宋歌さん(右)とパートナーの姜小妹さんはともにフリーのライター。同性愛カップルとして、心穏やかな日々を送っている(撮影/金順姫)
宋歌さん(右)とパートナーの姜小妹さんはともにフリーのライター。同性愛カップルとして、心穏やかな日々を送っている(撮影/金順姫)
結婚式でキスをする孫文麟さん(右)と胡明亮さん。会場は幸せな雰囲気に包まれ、2人は多くの来場者から記念写真をせがまれた(撮影/金順姫)
結婚式でキスをする孫文麟さん(右)と胡明亮さん。会場は幸せな雰囲気に包まれ、2人は多くの来場者から記念写真をせがまれた(撮影/金順姫)

 人が人を愛すのに、政治制度は関係ない。人権の制限がみられる中国でも、愛情に突き動かされた人々を従来の家族観で抑え込むのは難しくなっている。

 スーツに蝶ネクタイ姿の男性2人がしっかりと手をつないで登場した。抱き合ってキスすると、客席から一斉に、写真を撮ろうとスマホが向けられた。

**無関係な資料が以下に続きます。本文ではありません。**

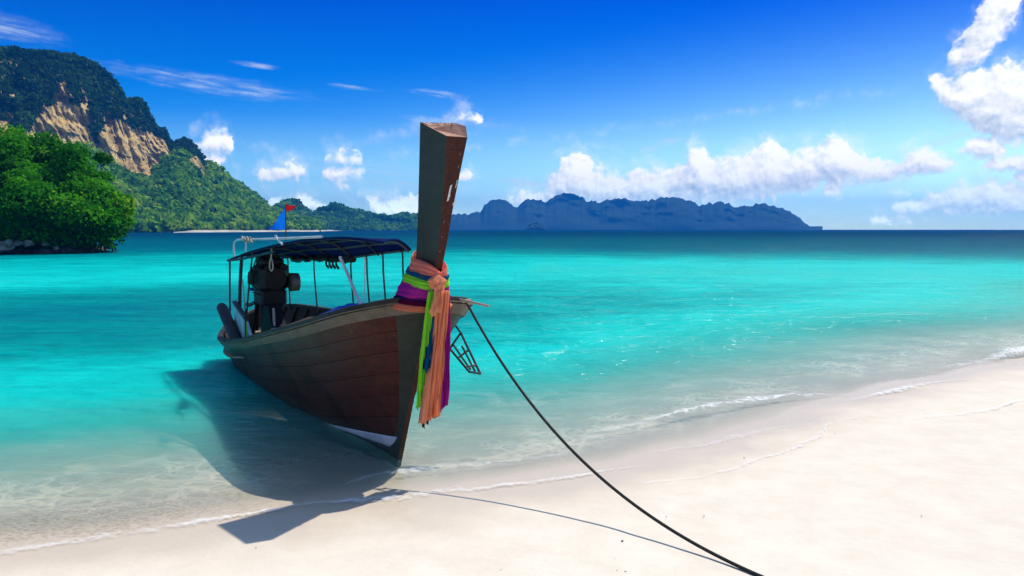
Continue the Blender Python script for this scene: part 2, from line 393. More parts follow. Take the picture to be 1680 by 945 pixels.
# ------------------------------------------------------------------ the sea
def build_sea():
    an = ang_list(-1.62, 1.62); rr = RADS[RADS > 2.6]; x, y = polar(an, rr)
    dep = np.clip(-ground_z(x, y), 0, None)
    r = np.hypot(x, y); amp = np.clip(dep, 0, 0.35) / 0.35 * np.clip(1.4 - r / 90, 0, 1)
    z = 0.014 * amp * (fbm(x * 0.55 + y * 0.25, y * 1.1, 0, 3, 21) + 0.6 * np.sin(0.9 * (y - 0.55 * x) + 2.2 * fbm(x * .12, y * .12, 0, 2, 4)))
    V = np.stack([x, y, z], -1).reshape(-1, 3); me = np_mesh('sea', V, grid_faces(*x.shape))
    add_attr(me, 'depth', dep)
    o = link('sea', me); tag(o, kind='structure')
    m, t, out = new_mat('sea_water'); co = pos_co(t); dp = t.attr('depth')
    dn = t.math('MULTIPLY', dp, t.lin(t.noise(co, 0.22, 3, 0.5), 0.25, 0.75, 0.82, 1.18))
    lg = t.math('DIVIDE', t.math('LOGARITHM', t.math('MULTIPLY_ADD', dn, 1.0, 1.0), math.e), 3.2)   # ln(1+d)/3.2
    def P(d): return math.log(1 + d) / 3.2
    strk = t.noise(t.vmath('MULTIPLY', co, (0.22, 1, 1)), 0.55, 5, 0.62, dist=0.4); strk2 = t.noise(t.vmath('MULTIPLY', co, (0.4, 1.3, 1)), 1.9, 4, 0.6)
    lg = t.math('MULTIPLY', lg, t.math('ADD', t.lin(strk, 0.3, 0.7, 0.84, 1.16), t.lin(strk2, 0.3, 0.7, -0.10, 0.10)))
    body = t.ramp(lg, [(0, (0.38, 0.62, 0.53)), (P(0.16), (0.22, 0.60, 0.52)), (P(0.40), (0.050, 0.57, 0.48)), (P(0.72), (0.004, 0.60, 0.53)), (P(1.1), (0.001, 0.42, 0.385)),
                        (P(1.7), (0.0, 0.25, 0.245)), (P(3.2), (0.0, 0.145, 0.19)), (P(6), (0.0, 0.09, 0.14)), (P(14), (0.0, 0.040, 0.095)), (1, (0.0, 0.03, 0.085))])
    opac = t.math('SUBTRACT', 1.0, t.math('EXPONENT', t.math('MULTIPLY', t.math('POWER', dp, 1.3), -3.3)))
    # caustic net: bright lines of focused sunlight painted into the water's transparent tint
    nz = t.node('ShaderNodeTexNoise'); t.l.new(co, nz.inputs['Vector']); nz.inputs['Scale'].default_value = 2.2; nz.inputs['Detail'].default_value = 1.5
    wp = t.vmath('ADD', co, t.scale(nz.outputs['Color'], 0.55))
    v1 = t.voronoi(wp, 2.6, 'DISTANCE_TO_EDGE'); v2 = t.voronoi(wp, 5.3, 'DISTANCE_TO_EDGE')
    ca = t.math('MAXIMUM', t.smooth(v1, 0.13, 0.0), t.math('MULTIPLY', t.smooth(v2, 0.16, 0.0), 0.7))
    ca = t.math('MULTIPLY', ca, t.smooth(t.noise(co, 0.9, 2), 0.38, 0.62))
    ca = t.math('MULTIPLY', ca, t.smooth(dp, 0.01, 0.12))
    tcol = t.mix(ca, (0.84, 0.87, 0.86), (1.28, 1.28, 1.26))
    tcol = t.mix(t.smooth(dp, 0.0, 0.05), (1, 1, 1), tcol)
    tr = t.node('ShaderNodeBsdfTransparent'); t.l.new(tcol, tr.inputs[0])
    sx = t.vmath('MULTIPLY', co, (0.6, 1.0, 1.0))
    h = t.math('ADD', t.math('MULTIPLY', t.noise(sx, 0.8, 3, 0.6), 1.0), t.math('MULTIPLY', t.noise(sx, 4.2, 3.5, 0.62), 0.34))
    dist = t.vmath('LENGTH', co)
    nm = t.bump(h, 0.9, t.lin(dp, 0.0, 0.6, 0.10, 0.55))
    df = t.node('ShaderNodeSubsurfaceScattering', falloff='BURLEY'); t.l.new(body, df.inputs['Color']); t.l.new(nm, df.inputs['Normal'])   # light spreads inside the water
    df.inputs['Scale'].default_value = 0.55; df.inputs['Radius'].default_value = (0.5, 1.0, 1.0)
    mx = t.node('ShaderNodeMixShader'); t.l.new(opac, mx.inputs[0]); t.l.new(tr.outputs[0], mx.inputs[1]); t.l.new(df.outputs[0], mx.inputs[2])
    gl = t.node('ShaderNodeBsdfGlossy'); gl.inputs['Roughness'].default_value = 0.12; t.l.new(nm, gl.inputs['Normal'])
    fr = t.node('ShaderNodeFresnel'); fr.inputs['IOR'].default_value = 1.33; t.l.new(nm, fr.inputs['Normal'])
    fac = t.math('MINIMUM', t.math('MULTIPLY', fr.outputs[0], 0.8), t.smooth(dist, 15, 90, 0.085, 0.03))
    fac = t.math('MULTIPLY', fac, t.smooth(dp, 0.0, 0.06))
    m2 = t.node('ShaderNodeMixShader'); t.l.new(fac, m2.inputs[0]); t.l.new(mx.outputs[0], m2.inputs[1]); t.l.new(gl.outputs[0], m2.inputs[2])
    t.l.new(m2.outputs[0], out.inputs[0]); me.materials.append(m)
build_sea()
# ------------------------------------------------------------------ foliage helpers
def leaf_quads(C, N, size, rng, aspect=0.7):
    """C (n,3) centres, N (n,3) rough normals, size (n,) -> verts (4n,3), faces"""
    n = len(C); r = rng.normal(size=(n, 3)); Nn = N / (np.linalg.norm(N, axis=1, keepdims=True) + 1e-9)
    a = np.cross(Nn, r); a /= (np.linalg.norm(a, axis=1, keepdims=True) + 1e-9); b2 = np.cross(Nn, a)
    s = np.asarray(size).reshape(-1, 1)
    V = np.stack([C - a * s, C + b2 * s * aspect - Nn * s * 0.18, C + a * s, C - b2 * s * aspect - Nn * s * 0.18], 1).reshape(-1, 3)
    return V, np.arange(4 * n).reshape(n, 4)
def foliage_mat(name, stops, trans=0.35, bumpy=False):
    """stops: colour ramp over the per-leaf attribute 'hue'"""
    m, t, out = new_mat(name); h = t.attr('hue'); col = t.ramp(h, stops)
    df = t.node('ShaderNodeBsdfDiffuse'); t.l.new(col, df.inputs[0])
    tl = t.node('ShaderNodeBsdfTranslucent'); t.l.new(t.mix(1.0, col, (1.25, 1.25, 0.55), 'MULTIPLY'), tl.inputs[0])
    mx = t.node('ShaderNodeMixShader'); mx.inputs[0].default_value = trans
    t.l.new(df.outputs[0], mx.inputs[1]); t.l.new(tl.outputs[0], mx.inputs[2]); t.l.new(mx.outputs[0], out.inputs[0]); return m
M_LEAF = foliage_mat('mangrove_leaf', [(0, (0.016, 0.10, 0.006)), (0.4, (0.035, 0.21, 0.008)), (0.75, (0.085, 0.34, 0.012)), (1, (0.24, 0.42, 0.03))], 0.45)
M_FOREST = foliage_mat('forest_leaf', [(0, (0.020, 0.075, 0.018)), (0.5, (0.085, 0.25, 0.010)), (0.85, (0.22, 0.42, 0.012)), (1, (0.32, 0.44, 0.03))], 0.38)
M_SCRUB = foliage_mat('cliff_scrub_leaf', [(0, (0.014, 0.042, 0.010)), (0.6, (0.032, 0.090, 0.016)), (1, (0.065, 0.14, 0.024))], 0.25)
def canopy(name, centers, radii, hues, mat, rng, per=34, leaf=0.42, squash=0.8):
    """a wood: each crown is a ragged shell of leaf clumps round a dark core"""
    n = len(centers); u = rng.normal(size=(n, per, 3)); u[..., 2] = np.abs(u[..., 2]) * 0.9 - 0.35; u /= np.linalg.norm(u, axis=2, keepdims=True)
    lump = 0.72 + 0.42 * rng.random((n, per, 1))
    C = centers[:, None, :] + u * radii[:, None, None] * lump * np.array([1, 1, squash]); N = u + rng.normal(size=u.shape) * 0.45
    sz = radii[:, None] * leaf * (0.6 + 0.8 * rng.random((n, per)))
    V, Fc = leaf_quads(C.reshape(-1, 3), N.reshape(-1, 3), sz.ravel(), rng, 0.8)
    me = np_mesh(name, V, Fc, False)
    hue = np.clip(hues[:, None] + rng.normal(size=(n, per)) * 0.10, 0, 1)
    add_attr(me, 'hue', np.repeat(hue.ravel(), 4)); me.materials.append(mat)
    return me
def crag(nu, nv, seed, x, y, z, amp, fx, fz):
    return amp * (fbm(x * fx, y * fx, z * fz, 5, seed, 0.55))

# ------------------------------------------------------------------ limestone headland on the left
HEAD_TOP = [(-420, 110), (-200, 84), (-60, 86), (0, 90), (30, 92), (60, 95), (100, 97), (140, 104), (165, 113), (185, 128), (198, 145), (206, 158), (215, 172), (226, 170), (238, 170), (246, 180), (250, 200), (262, 213), (276, 220),
            (282, 240), (292, 246), (299, 240), (306, 232), (316, 238), (326, 250), (338, 268), (360, 284), (380, 298), (410, 320), (440, 342), (470, 358), (520, 368)]
CLIFF_FOOT = [(-420, 250), (-60, 240), (0, 250), (50, 246), (100, 246), (150, 250), (165, 264), (200, 288), (232, 299), (247, 300), (262, 288), (285, 262), (300, 254), (320, 272), (338, 276), (345, 280)]
HEAD_DIST = [(-420, 340), (-150, 430), (0, 480), (150, 560), (280, 650), (440, 780), (520, 860)]
VEG_EDGE = [(-420, 215), (-60, 205), (0, 205), (14, 196), (26, 190), (36, 236), (50, 228), (62, 205), (78, 190), (95, 172), (108, 148), (116, 140), (122, 150), (130, 188), (139, 176), (147, 152), (153, 170), (160, 240), (166, 246), (176, 196), (186, 192),
            (194, 205), (206, 206), (211, 186), (217, 214), (228, 226), (240, 222), (252, 226), (264, 238), (274, 236), (284, 262), (300, 262), (308, 262), (324, 262), (340, 285)]
def head_fun(tab): xs, ys = zip(*tab); return lambda q: np.interp(q, xs, ys)
h_top, h_foot, h_dist, h_veg = [head_fun(q) for q in (HEAD_TOP, CLIFF_FOOT, HEAD_DIST, VEG_EDGE)]
def to_world(px, py, dist):
    """point seen at bearing px and height angle py, at horizontal distance dist"""
    bx = (px - 840) / FPX; c = 1 / np.sqrt(1 + bx * bx)
    return dist * bx * c, dist * c, CAMZ + (HOR - py) / FPX * dist * c
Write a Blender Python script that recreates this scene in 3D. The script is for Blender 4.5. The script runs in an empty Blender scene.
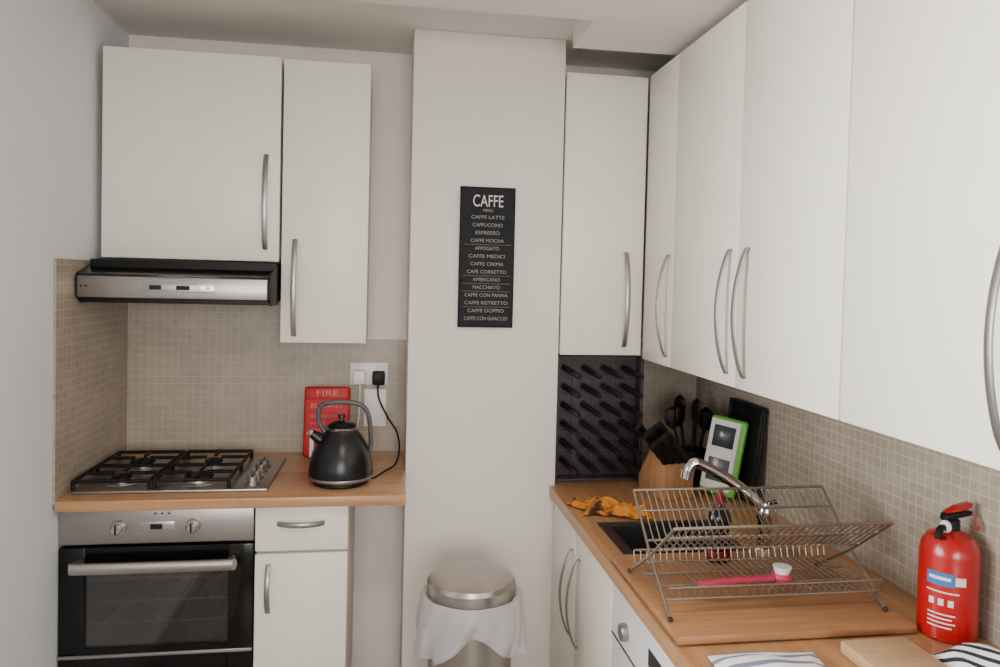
import bpy, bmesh, math, random
from mathutils import Vector, Matrix, noise
random.seed(4)
R=math.radians
def lin(c):
    r=[]
    for v in c:
        v/=255.0
        r.append(v/12.92 if v<=0.04045 else ((v+0.055)/1.055)**2.4)
    return (r[0],r[1],r[2],1.0)

# ------------------------------------------------------------ materials
def newmat(name):
    m=bpy.data.materials.new(name); m.use_nodes=True
    nt=m.node_tree; b=nt.nodes['Principled BSDF']
    return m,nt,b
def mat(name,col,rough=0.5,metal=0.0,var=0.06,scale=8.0,bump=0.0,stretch=(1,1,1),coat=0.0,spec=None,trans=0.0,emit=None):
    m,nt,b=newmat(name)
    c=lin(col)
    tc=nt.nodes.new('ShaderNodeTexCoord'); mp=nt.nodes.new('ShaderNodeMapping')
    mp.inputs['Scale'].default_value=stretch
    nz=nt.nodes.new('ShaderNodeTexNoise'); nz.inputs['Scale'].default_value=scale; nz.inputs['Detail'].default_value=5
    nt.links.new(tc.outputs['Object'],mp.inputs['Vector']); nt.links.new(mp.outputs[0],nz.inputs['Vector'])
    cr=nt.nodes.new('ShaderNodeValToRGB')
    cr.color_ramp.elements[0].position=0.3; cr.color_ramp.elements[1].position=0.7
    cr.color_ramp.elements[0].color=(c[0]*(1-var),c[1]*(1-var),c[2]*(1-var),1)
    cr.color_ramp.elements[1].color=(min(1,c[0]*(1+var)),min(1,c[1]*(1+var)),min(1,c[2]*(1+var)),1)
    nt.links.new(nz.outputs['Fac'],cr.inputs['Fac']); nt.links.new(cr.outputs['Color'],b.inputs['Base Color'])
    b.inputs['Roughness'].default_value=rough; b.inputs['Metallic'].default_value=metal
    if coat: b.inputs['Coat Weight'].default_value=coat
    if spec is not None: b.inputs['Specular IOR Level'].default_value=spec
    if trans: b.inputs['Transmission Weight'].default_value=trans
    if bump:
        bp=nt.nodes.new('ShaderNodeBump'); bp.inputs['Strength'].default_value=bump; bp.inputs['Distance'].default_value=0.002
        nt.links.new(nz.outputs['Fac'],bp.inputs['Height']); nt.links.new(bp.outputs[0],b.inputs['Normal'])
    return m
def wood(name,c1,c2,axis,rough=0.4,scale=1.0):
    m,nt,b=newmat(name)
    tc=nt.nodes.new('ShaderNodeTexCoord'); mp=nt.nodes.new('ShaderNodeMapping')
    s=[38*scale]*3; s[axis]=2.2*scale; mp.inputs['Scale'].default_value=s
    nz=nt.nodes.new('ShaderNodeTexNoise'); nz.inputs['Scale'].default_value=1.6; nz.inputs['Detail'].default_value=6; nz.inputs['Distortion'].default_value=0.6
    nt.links.new(tc.outputs['Object'],mp.inputs['Vector']); nt.links.new(mp.outputs[0],nz.inputs['Vector'])
    # staves
    sp=nt.nodes.new('ShaderNodeSeparateXYZ'); nt.links.new(tc.outputs['Object'],sp.inputs[0])
    cb=nt.nodes.new('ShaderNodeCombineXYZ')
    if axis==0: nt.links.new(sp.outputs['X'],cb.inputs[0]); nt.links.new(sp.outputs['Y'],cb.inputs[1])
    else: nt.links.new(sp.outputs['Y'],cb.inputs[0]); nt.links.new(sp.outputs['X'],cb.inputs[1])
    br=nt.nodes.new('ShaderNodeTexBrick'); br.inputs['Scale'].default_value=1; br.inputs['Brick Width'].default_value=0.5*1/scale; br.inputs['Row Height'].default_value=0.045
    br.inputs['Mortar Size'].default_value=0.0; br.inputs['Color1'].default_value=(0.35,0.35,0.35,1); br.inputs['Color2'].default_value=(0.65,0.65,0.65,1); br.inputs['Mortar'].default_value=(0.5,0.5,0.5,1)
    nt.links.new(cb.outputs[0],br.inputs['Vector'])
    mx=nt.nodes.new('ShaderNodeMix'); mx.data_type='FLOAT'; mx.inputs[0].default_value=0.35
    nt.links.new(nz.outputs['Fac'],mx.inputs[2]); nt.links.new(br.outputs['Color'],mx.inputs[3])
    cr=nt.nodes.new('ShaderNodeValToRGB'); cr.color_ramp.elements[0].position=0.33; cr.color_ramp.elements[1].position=0.66
    cr.color_ramp.elements[0].color=lin(c1); cr.color_ramp.elements[1].color=lin(c2)
    nt.links.new(mx.outputs[0],cr.inputs['Fac']); nt.links.new(cr.outputs['Color'],b.inputs['Base Color'])
    b.inputs['Roughness'].default_value=rough
    return m
def tile(name,horiz,c1,c2,grout,size=0.027):
    m,nt,b=newmat(name)
    tc=nt.nodes.new('ShaderNodeTexCoord'); sp=nt.nodes.new('ShaderNodeSeparateXYZ'); cb=nt.nodes.new('ShaderNodeCombineXYZ')
    nt.links.new(tc.outputs['Object'],sp.inputs[0])
    nt.links.new(sp.outputs[horiz],cb.inputs[0]); nt.links.new(sp.outputs['Z'],cb.inputs[1])
    br=nt.nodes.new('ShaderNodeTexBrick'); br.offset=0; br.squash=1
    br.inputs['Scale'].default_value=1; br.inputs['Brick Width'].default_value=size; br.inputs['Row Height'].default_value=size
    br.inputs['Mortar Size'].default_value=0.0015; br.inputs['Mortar Smooth'].default_value=0.2
    br.inputs['Color1'].default_value=lin(c1); br.inputs['Color2'].default_value=lin(c2); br.inputs['Mortar'].default_value=lin(grout)
    nt.links.new(cb.outputs[0],br.inputs['Vector'])
    nz=nt.nodes.new('ShaderNodeTexNoise'); nz.inputs['Scale'].default_value=9; nz.inputs['Detail'].default_value=6
    nt.links.new(tc.outputs['Object'],nz.inputs['Vector'])
    cr=nt.nodes.new('ShaderNodeValToRGB'); cr.color_ramp.elements[0].position=.3; cr.color_ramp.elements[1].position=.7
    cr.color_ramp.elements[0].color=(.84,.84,.84,1); cr.color_ramp.elements[1].color=(1.0,1.0,1.0,1)
    nt.links.new(nz.outputs['Fac'],cr.inputs['Fac'])
    mx=nt.nodes.new('ShaderNodeMix'); mx.data_type='RGBA'; mx.blend_type='MULTIPLY'; mx.inputs[0].default_value=1.0
    nt.links.new(br.outputs['Color'],mx.inputs[6]); nt.links.new(cr.outputs['Color'],mx.inputs[7])
    nt.links.new(mx.outputs[2],b.inputs['Base Color'])
    b.inputs['Roughness'].default_value=0.38
    bp=nt.nodes.new('ShaderNodeBump'); bp.invert=True; bp.inputs['Strength'].default_value=0.4; bp.inputs['Distance'].default_value=0.002
    nt.links.new(br.outputs['Fac'],bp.inputs['Height']); nt.links.new(bp.outputs[0],b.inputs['Normal'])
    return m
def stripes(name,c1,c2,freq,axis='X',ratio=0.5):
    m,nt,b=newmat(name)
    tc=nt.nodes.new('ShaderNodeTexCoord'); wv=nt.nodes.new('ShaderNodeTexWave')
    wv.bands_direction=axis; wv.inputs['Scale'].default_value=freq; wv.inputs['Distortion'].default_value=0.3
    cr=nt.nodes.new('ShaderNodeValToRGB'); cr.color_ramp.interpolation='CONSTANT'
    cr.color_ramp.elements[0].color=lin(c1); cr.color_ramp.elements[1].position=ratio; cr.color_ramp.elements[1].color=lin(c2)
    nt.links.new(tc.outputs['Object'],wv.inputs['Vector']); nt.links.new(wv.outputs['Fac'],cr.inputs['Fac']); nt.links.new(cr.outputs[0],b.inputs['Base Color'])
    b.inputs['Roughness'].default_value=0.9
    return m
def glassmat(name,tint,refl=0.08):
    m=bpy.data.materials.new(name); m.use_nodes=True; nt=m.node_tree; nt.nodes.clear()
    o=nt.nodes.new('ShaderNodeOutputMaterial'); t=nt.nodes.new('ShaderNodeBsdfTransparent'); g=nt.nodes.new('ShaderNodeBsdfGlossy')
    t.inputs[0].default_value=tint; g.inputs['Roughness'].default_value=0.03
    mx=nt.nodes.new('ShaderNodeMixShader'); f=nt.nodes.new('ShaderNodeFresnel'); f.inputs['IOR'].default_value=1.9
    nt.links.new(f.outputs[0],mx.inputs[0]); nt.links.new(t.outputs[0],mx.inputs[1]); nt.links.new(g.outputs[0],mx.inputs[2]); nt.links.new(mx.outputs[0],o.inputs[0])
    return m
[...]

 5月17日、中国・湖南省長沙市で、ある結婚式が開かれた。主役は、長沙に住む孫文麟さん(27)と胡明亮さん(36)。「同性婚を認めるよう当局を相手に訴えた中国初の裁判」を起こした男性カップルだ。

 中国各地から駆けつけた男女が、レインボーカラーの小旗を振って祝福した。その多くは、自身も同性愛者。孫さんは「全世界に中国にも同性愛が存在することを知ってほしい」と語りかけた。

●提訴は「当たり前の要求」

 孫さんが同性愛を意識したのは中学に入る少し前。ネットで男性と女性の裸の写真を見た。女性には何の感慨もわかず、関心がいったのは男性だった。

 2014年6月、ネットを介して胡さんと知り合う。その日から同居を始めると、孫さんは自分自身のことをまったく理解していなかったことに気づく。「外に心を閉ざし、誰とも一緒に生きていくつもりはなかった。でも彼と出会い、自分も人といたわり合えることを知った」

 交際から1年の記念日。結婚の手続きのため地元の民政局を訪れたが、拒まれた。同性婚の手続きをするよう裁判所から民政局に命じてほしいと、昨年12月に提訴した。「僕たちを勇敢だと言う人がいるけど、そうは思わない。当たり前の要求をしただけ」(孫さん)

 長沙の裁判所は今年4月、訴えを退けた。「一夫一妻、男女平等の婚姻制度を実施する」との文言がある婚姻法などが、結婚を男女間のものと明確に規定しており、「男性2人による結婚は法規に合致しない」と判断。6月の二審でも判断は覆らず、敗訴が決まった。

 それでも孫さんは「男女間にしか結婚が認められないという論理は誤り。裁判には負けたが、これからも同性愛者の権利を主張していきたい」と意気盛んだ。